**WHAT TO DO**
Word for word, quote all of the material, omitting the pictures.

**DATA LINES**

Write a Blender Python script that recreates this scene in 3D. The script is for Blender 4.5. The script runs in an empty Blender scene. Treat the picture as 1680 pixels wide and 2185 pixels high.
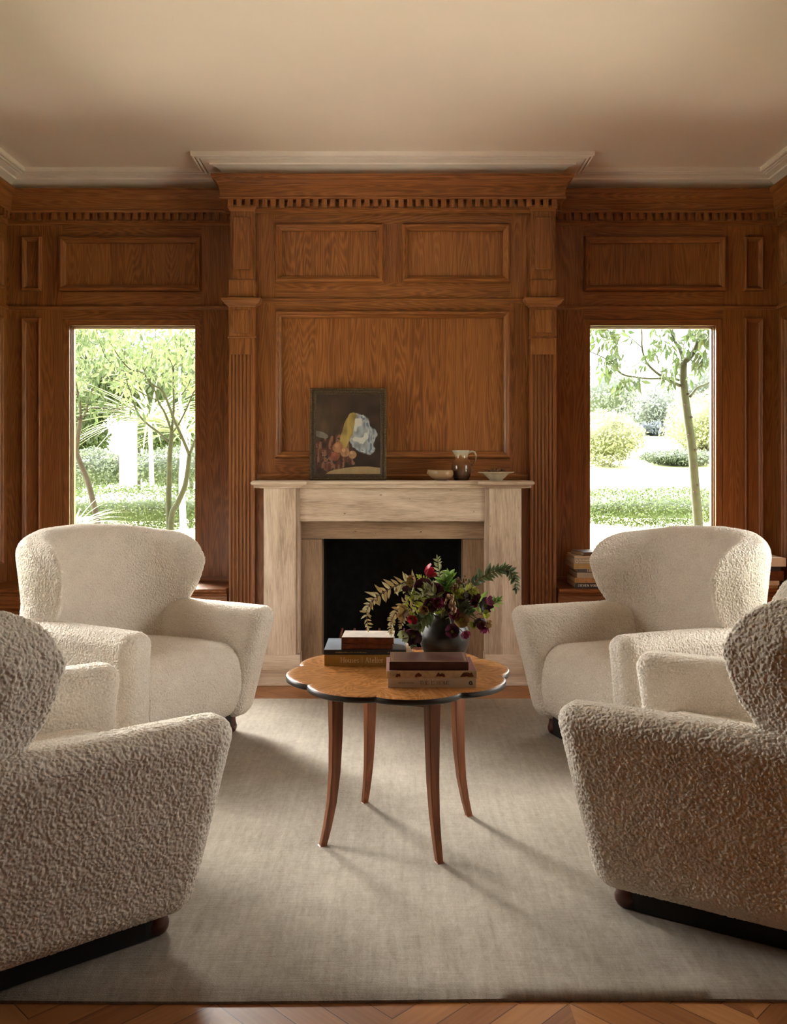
import bpy, math, random
import numpy as np
from mathutils import Vector, Matrix

random.seed(7)
RNG = np.random.default_rng(7)
sc = bpy.context.scene
COL = sc.collection
R = math.radians

# ------------------------------------------------------------------ camera
F = 1889.0            # focal length in pixels of the 1680 x 2185 frame
CX, CY, CAMH = 838.0, 1000.0, 1.27
cam_data = bpy.data.cameras.new('camera')
cam = bpy.data.objects.new('camera', cam_data)
COL.objects.link(cam)
cam.location = (0, 0, CAMH)
cam.rotation_euler = (R(90), 0, 0)
cam_data.sensor_fit = 'VERTICAL'
cam_data.sensor_height = 36.0
cam_data.sensor_width = 36.0
cam_data.lens = F / 2185.0 * 36.0
cam_data.shift_x = (840.0 - CX) / 2185.0
cam_data.shift_y = -(1092.5 - CY) / 2185.0
cam_data.clip_start = 0.05
cam_data.clip_end = 500
sc.camera = cam

# ------------------------------------------------------------------ sky, sun, exposure
SKY = 5.5
SUN = 4.0
world = bpy.data.worlds.new('sky')
sc.world = world
world.use_nodes = True
wn = world.node_tree
wn.nodes.clear()
wo = wn.nodes.new('ShaderNodeOutputWorld')
wb = wn.nodes.new('ShaderNodeBackground')
wb.inputs[0].default_value = (1.0, 0.955, 0.915, 1)
wb.inputs[1].default_value = SKY
# thin bright cloud all over, brightest where the veiled sun stands behind it, beyond the first window
GLOW = 150.0
g_tc = wn.nodes.new('ShaderNodeTexCoord')
g_dot = wn.nodes.new('ShaderNodeVectorMath'); g_dot.operation = 'DOT_PRODUCT'
g_dot.inputs[1].default_value = Vector((-0.54, 0.72, 0.54)).normalized()
g_sub = wn.nodes.new('ShaderNodeMath'); g_sub.operation = 'MULTIPLY_ADD'; g_sub.inputs[1].default_value = 22.0; g_sub.inputs[2].default_value = -22.0
g_exp = wn.nodes.new('ShaderNodeMath'); g_exp.operation = 'EXPONENT'
g_str = wn.nodes.new('ShaderNodeMath'); g_str.operation = 'MULTIPLY_ADD'; g_str.inputs[1].default_value = GLOW; g_str.inputs[2].default_value = SKY
wn.links.new(g_tc.outputs['Generated'], g_dot.inputs[0]); wn.links.new(g_dot.outputs['Value'], g_sub.inputs[0])
wn.links.new(g_sub.outputs[0], g_exp.inputs[0]); wn.links.new(g_exp.outputs[0], g_str.inputs[0]); wn.links.new(g_str.outputs[0], wb.inputs[1])
wn.links.new(wb.outputs[0], wo.inputs[0])

sun_d = bpy.data.lights.new('sun', 'SUN')
sun_d.energy = SUN
sun_d.angle = R(3)
sun_d.color = (1.0, 0.93, 0.8)
sun = bpy.data.objects.new('sun', sun_d)
COL.objects.link(sun)
sun.location = (2, -6, 12)
sun.rotation_euler = (R(38), 0, R(20))     # high, from behind the house; a second sun added to brighten the garden

def portal(name, loc, rot, sx, sy):
    d = bpy.data.lights.new(name, 'AREA')
    d.shape = 'RECTANGLE'; d.size = sx; d.size_y = sy
    d.cycles.is_portal = True
    o = bpy.data.objects.new(name, d); COL.objects.link(o)
    o.location = loc; o.rotation_euler = rot
    return o
# daylight enters only through the window openings
for s in (-1, 1):
    portal('window_daylight', (s * 1.775, 6.20, 1.40), (R(-90), 0, 0), 0.95, 1.76)
SIDE_WIN = {-1: [(3.4, 4.6)], 1: [(2.7, 4.4), (0.85, 1.15)]}  # narrow right-hand slot is added, fill light for the near left armchair
for s in (-1, 1):
    for (a, b) in SIDE_WIN[s]:
        portal('window_daylight', (s * 2.80, (a + b) / 2, 1.40), (R(90), 0, R(90) * s), b - a, 1.76)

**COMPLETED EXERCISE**
Write a Blender Python script that recreates this scene in 3D. The script is for Blender 4.5. The script runs in an empty Blender scene. Treat the picture as 1680 pixels wide and 2185 pixels high.
import bpy, math, random
import numpy as np
from mathutils import Vector, Matrix

random.seed(7)
RNG = np.random.default_rng(7)
sc = bpy.context.scene
COL = sc.collection
R = math.radians

# ------------------------------------------------------------------ camera
F = 1889.0            # focal length in pixels of the 1680 x 2185 frame
CX, CY, CAMH = 838.0, 1000.0, 1.27
cam_data = bpy.data.cameras.new('camera')
cam = bpy.data.objects.new('camera', cam_data)
COL.objects.link(cam)
cam.location = (0, 0, CAMH)
cam.rotation_euler = (R(90), 0, 0)
cam_data.sensor_fit = 'VERTICAL'
cam_data.sensor_height = 36.0
cam_data.sensor_width = 36.0
cam_data.lens = F / 2185.0 * 36.0
cam_data.shift_x = (840.0 - CX) / 2185.0
cam_data.shift_y = -(1092.5 - CY) / 2185.0
cam_data.clip_start = 0.05
cam_data.clip_end = 500
sc.camera = cam

# ------------------------------------------------------------------ sky, sun, exposure
SKY = 5.5
SUN = 4.0
world = bpy.data.worlds.new('sky')
sc.world = world
world.use_nodes = True
wn = world.node_tree
wn.nodes.clear()
wo = wn.nodes.new('ShaderNodeOutputWorld')
wb = wn.nodes.new('ShaderNodeBackground')
wb.inputs[0].default_value = (1.0, 0.955, 0.915, 1)
wb.inputs[1].default_value = SKY
# thin bright cloud all over, brightest where the veiled sun stands behind it, beyond the first window
GLOW = 150.0
g_tc = wn.nodes.new('ShaderNodeTexCoord')
g_dot = wn.nodes.new('ShaderNodeVectorMath'); g_dot.operation = 'DOT_PRODUCT'
g_dot.inputs[1].default_value = Vector((-0.54, 0.72, 0.54)).normalized()
g_sub = wn.nodes.new('ShaderNodeMath'); g_sub.operation = 'MULTIPLY_ADD'; g_sub.inputs[1].default_value = 22.0; g_sub.inputs[2].default_value = -22.0
g_exp = wn.nodes.new('ShaderNodeMath'); g_exp.operation = 'EXPONENT'
g_str = wn.nodes.new('ShaderNodeMath'); g_str.operation = 'MULTIPLY_ADD'; g_str.inputs[1].default_value = GLOW; g_str.inputs[2].default_value = SKY
wn.links.new(g_tc.outputs['Generated'], g_dot.inputs[0]); wn.links.new(g_dot.outputs['Value'], g_sub.inputs[0])
wn.links.new(g_sub.outputs[0], g_exp.inputs[0]); wn.links.new(g_exp.outputs[0], g_str.inputs[0]); wn.links.new(g_str.outputs[0], wb.inputs[1])
wn.links.new(wb.outputs[0], wo.inputs[0])

sun_d = bpy.data.lights.new('sun', 'SUN')
sun_d.energy = SUN
sun_d.angle = R(3)
sun_d.color = (1.0, 0.93, 0.8)
sun = bpy.data.objects.new('sun', sun_d)
COL.objects.link(sun)
sun.location = (2, -6, 12)
sun.rotation_euler = (R(38), 0, R(20))     # high, from behind the house; a second sun added to brighten the garden

def portal(name, loc, rot, sx, sy):
    d = bpy.data.lights.new(name, 'AREA')
    d.shape = 'RECTANGLE'; d.size = sx; d.size_y = sy
    d.cycles.is_portal = True
    o = bpy.data.objects.new(name, d); COL.objects.link(o)
    o.location = loc; o.rotation_euler = rot
    return o
# daylight enters only through the window openings
for s in (-1, 1):
    portal('window_daylight', (s * 1.775, 6.20, 1.40), (R(-90), 0, 0), 0.95, 1.76)
SIDE_WIN = {-1: [(3.4, 4.6)], 1: [(2.7, 4.4), (0.85, 1.15)]}  # narrow right-hand slot is added, fill light for the near left armchair
for s in (-1, 1):
    for (a, b) in SIDE_WIN[s]:
        portal('window_daylight', (s * 2.80, (a + b) / 2, 1.40), (R(90), 0, R(90) * s), b - a, 1.76)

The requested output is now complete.